[Begin]

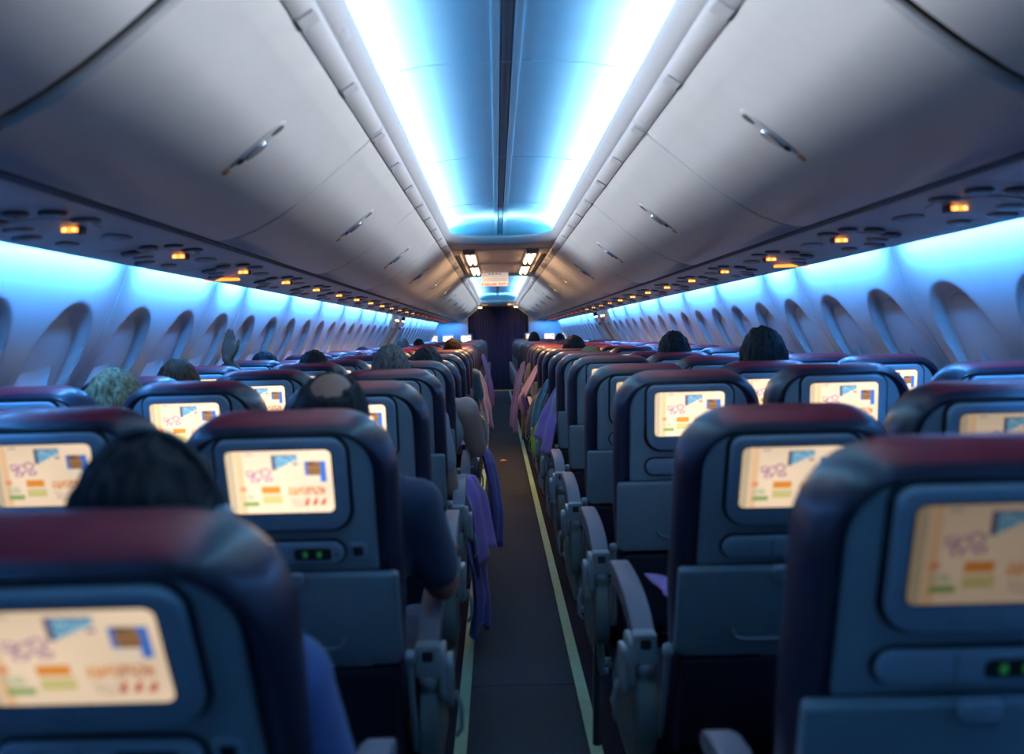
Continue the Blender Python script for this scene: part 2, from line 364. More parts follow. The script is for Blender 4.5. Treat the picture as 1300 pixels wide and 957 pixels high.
for (a, c) in DOMES:
    cuts = [a-1]; q = 2.88-1.55*20
    while q < c+1.4: 
        if q > a+.6 and q < c+.9: cuts.append(q)
        q += 1.55
    cuts.append(c+2.2)
    rings = []
    for off, z in DOME:
        o2 = max(off, -RC+0.01)
        pts = rr_path(a, c+1.45, o2, extra=cuts)
        if off < o2: # pull towards the centre line
            k = (HW+off)/(HW+o2); pts = [(x*k, y) for x, y in pts]
        rings.append([(x, y, z) for x, y in pts])
    n = min(len(r) for r in rings); assert all(len(r) == n for r in rings), [len(r) for r in rings]
    vs = [p for r in rings for p in r]; fs = []
    for k in range(len(rings)-1):
        for i in range(n): fs.append((k*n+i, k*n+(i+1) % n, (k+1)*n+(i+1) % n, (k+1)*n+i))
    split_mesh(vs, fs, cuts, 'ceiling_panel', M['ceil'], ce)
    # flat crown between the curved sides
    for p, q in zip(cuts, cuts[1:]):
        p2, q2 = max(p, a+0.28), min(q, c+1.2)
        b = MB(); b.box((-0.06, p2, 2.312), (0.06, q2, 2.32)); part('crown_panel', b, M['ceil'], ce, smooth=False)
    # cross joints: a slim raised bead following the dome
    for q in cuts[1:-1]:
        prof = [(HW+o, z-0.0015) for o, z in DOME]; prof = prof+[(-x, z) for x, z in reversed(prof)]
        b = MB(); b.loft([[(x, q-0.006, z+0.004), (x, q-0.003, z-0.003), (x, q+0.003, z-0.003), (x, q+0.006, z+0.004)] for x, z in prof]); part('joint_bead', b, M['ceil'], ce)
    # twin centre rails with a groove between
    for x0, x1 in ((-0.050, -0.022), (0.022, 0.050)):
        b = MB(); b.box((x0, a+0.1, 2.296), (x1, c+1.35, 2.315), 0.004); part('centre_rail', b, M['ceil'], ce)
    b = MB(); b.box((-0.022, a+0.1, 2.309), (0.022, c+1.35, 2.316)); part('centre_groove', b, M['signgrey'], ce, smooth=False)
    b = MB(); b.box((-0.021, a+0.1, 2.300), (-0.016, c+1.35, 2.316)); b.box((0.016, a+0.1, 2.300), (0.021, c+1.35, 2.316)); part('groove_edge', b, M['black'], ce, smooth=False)
    # valance around the opening, in segments, with a gap notch
    VAL = [(0.000, 2.135), (0.004, 2.142), (0.012, 2.140), (0.020, 2.120), (0.035, 2.098), (0.055, 2.085), (0.070, 2.083), (0.072, 2.076), (0.050, 2.076), (0.028, 2.090), (0.010, 2.112)]
    vcuts = [a-1]+[q for q in (-3.3, -1.75, -0.2, 1.35, 2.93, 4.48, 11.8, 13.35, 14.9, 16.45, 18.0) if a+.6 < q < c-.6]+[c+1]
    ex = sorted([q-0.004 for q in vcuts]+[q+0.004 for q in vcuts])
    n_p = None; rings = []
    for off, z in VAL: rings.append([(x, y, z) for x, y in rr_path(a, c, off, n=14, extra=ex)])
    n = len(rings[0]); vs = [p for r in rings for p in r]; fs = []; m_ = len(rings)
    for k in range(m_):
        for i in range(n):
            f = (k*n+i, ((k+1) % m_)*n+i, ((k+1) % m_)*n+(i+1) % n, k*n+(i+1) % n)
            yc = [vs[j][1] for j in f]
            if max(yc)-min(yc) < 0.0085 and any(abs(sum(yc)/4-q) < 0.003 for q in vcuts) and abs(vs[f[0]][0]) > 0.36: continue
            fs.append(f)
    split_mesh(vs, fs, vcuts, 'cove_valance', M['valance'], ce)
    # trough floor and filler between valance and the bin rails
    for s in (-1, 1):
        b = MB(); x0, x1 = sorted((s*0.43, s*0.49)); b.box((x0, a-.1, 2.072), (x1, c+.1, 2.080)); part('trough', b, M['valance'], ce, smooth=False)
    for ye, sg in ((a, -1), (c, 1)):
        pts = [p for p in rr_path(a, c, 0.068, n=14) if (p[1]-(ye-sg*RC))*sg >= -0.001]
        pts.sort(key=lambda p: p[0]); edge = ye+sg*0.45
        v2 = []; f2 = []
        for x, yy in pts: v2 += [(x, yy, 2.078), (x, edge, 2.085)]
        for i in range(len(pts)-1): f2.append((2*i, 2*i+1, 2*i+3, 2*i+2))
        b = MB(); b.add(v2, f2); part('end_fascia', b, M['valance'], ce)
# oval access buttons on the valance
for s, q in ((-1, 2.0), (1, 3.9), (-1, 5.3), (1, 1.0), (1, 5.6)):
    b = MB(); b.plate(0, 0, 0.075, 0.028, 0.013, -0.004, 0.004, 0.003)
    o = part('access_button', b, M['rail'], ce); o.location = (s*0.398, q, 2.098); o.rotation_euler = (rad(-48), 0, s*rad(90))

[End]

Do this -
Write the lines above out again exactly, without any of their pictures.

Result of the task -
Continue the Blender Python script for this scene: part 2, from line 364. More parts follow. The script is for Blender 4.5. Treat the picture as 1300 pixels wide and 957 pixels high.
for (a, c) in DOMES:
    cuts = [a-1]; q = 2.88-1.55*20
    while q < c+1.4: 
        if q > a+.6 and q < c+.9: cuts.append(q)
        q += 1.55
    cuts.append(c+2.2)
    rings = []
    for off, z in DOME:
        o2 = max(off, -RC+0.01)
        pts = rr_path(a, c+1.45, o2, extra=cuts)
        if off < o2: # pull towards the centre line
            k = (HW+off)/(HW+o2); pts = [(x*k, y) for x, y in pts]
        rings.append([(x, y, z) for x, y in pts])
    n = min(len(r) for r in rings); assert all(len(r) == n for r in rings), [len(r) for r in rings]
    vs = [p for r in rings for p in r]; fs = []
    for k in range(len(rings)-1):
        for i in range(n): fs.append((k*n+i, k*n+(i+1) % n, (k+1)*n+(i+1) % n, (k+1)*n+i))
    split_mesh(vs, fs, cuts, 'ceiling_panel', M['ceil'], ce)
    # flat crown between the curved sides
    for p, q in zip(cuts, cuts[1:]):
        p2, q2 = max(p, a+0.28), min(q, c+1.2)
        b = MB(); b.box((-0.06, p2, 2.312), (0.06, q2, 2.32)); part('crown_panel', b, M['ceil'], ce, smooth=False)
    # cross joints: a slim raised bead following the dome
    for q in cuts[1:-1]:
        prof = [(HW+o, z-0.0015) for o, z in DOME]; prof = prof+[(-x, z) for x, z in reversed(prof)]
        b = MB(); b.loft([[(x, q-0.006, z+0.004), (x, q-0.003, z-0.003), (x, q+0.003, z-0.003), (x, q+0.006, z+0.004)] for x, z in prof]); part('joint_bead', b, M['ceil'], ce)
    # twin centre rails with a groove between
    for x0, x1 in ((-0.050, -0.022), (0.022, 0.050)):
        b = MB(); b.box((x0, a+0.1, 2.296), (x1, c+1.35, 2.315), 0.004); part('centre_rail', b, M['ceil'], ce)
    b = MB(); b.box((-0.022, a+0.1, 2.309), (0.022, c+1.35, 2.316)); part('centre_groove', b, M['signgrey'], ce, smooth=False)
    b = MB(); b.box((-0.021, a+0.1, 2.300), (-0.016, c+1.35, 2.316)); b.box((0.016, a+0.1, 2.300), (0.021, c+1.35, 2.316)); part('groove_edge', b, M['black'], ce, smooth=False)
    # valance around the opening, in segments, with a gap notch
    VAL = [(0.000, 2.135), (0.004, 2.142), (0.012, 2.140), (0.020, 2.120), (0.035, 2.098), (0.055, 2.085), (0.070, 2.083), (0.072, 2.076), (0.050, 2.076), (0.028, 2.090), (0.010, 2.112)]
    vcuts = [a-1]+[q for q in (-3.3, -1.75, -0.2, 1.35, 2.93, 4.48, 11.8, 13.35, 14.9, 16.45, 18.0) if a+.6 < q < c-.6]+[c+1]
    ex = sorted([q-0.004 for q in vcuts]+[q+0.004 for q in vcuts])
    n_p = None; rings = []
    for off, z in VAL: rings.append([(x, y, z) for x, y in rr_path(a, c, off, n=14, extra=ex)])
    n = len(rings[0]); vs = [p for r in rings for p in r]; fs = []; m_ = len(rings)
    for k in range(m_):
        for i in range(n):
            f = (k*n+i, ((k+1) % m_)*n+i, ((k+1) % m_)*n+(i+1) % n, k*n+(i+1) % n)
            yc = [vs[j][1] for j in f]
            if max(yc)-min(yc) < 0.0085 and any(abs(sum(yc)/4-q) < 0.003 for q in vcuts) and abs(vs[f[0]][0]) > 0.36: continue
            fs.append(f)
    split_mesh(vs, fs, vcuts, 'cove_valance', M['valance'], ce)
    # trough floor and filler between valance and the bin rails
    for s in (-1, 1):
        b = MB(); x0, x1 = sorted((s*0.43, s*0.49)); b.box((x0, a-.1, 2.072), (x1, c+.1, 2.080)); part('trough', b, M['valance'], ce, smooth=False)
    for ye, sg in ((a, -1), (c, 1)):
        pts = [p for p in rr_path(a, c, 0.068, n=14) if (p[1]-(ye-sg*RC))*sg >= -0.001]
        pts.sort(key=lambda p: p[0]); edge = ye+sg*0.45
        v2 = []; f2 = []
        for x, yy in pts: v2 += [(x, yy, 2.078), (x, edge, 2.085)]
        for i in range(len(pts)-1): f2.append((2*i, 2*i+1, 2*i+3, 2*i+2))
        b = MB(); b.add(v2, f2); part('end_fascia', b, M['valance'], ce)
# oval access buttons on the valance
for s, q in ((-1, 2.0), (1, 3.9), (-1, 5.3), (1, 1.0), (1, 5.6)):
    b = MB(); b.plate(0, 0, 0.075, 0.028, 0.013, -0.004, 0.004, 0.003)
    o = part('access_button', b, M['rail'], ce); o.location = (s*0.398, q, 2.098); o.rotation_euler = (rad(-48), 0, s*rad(90))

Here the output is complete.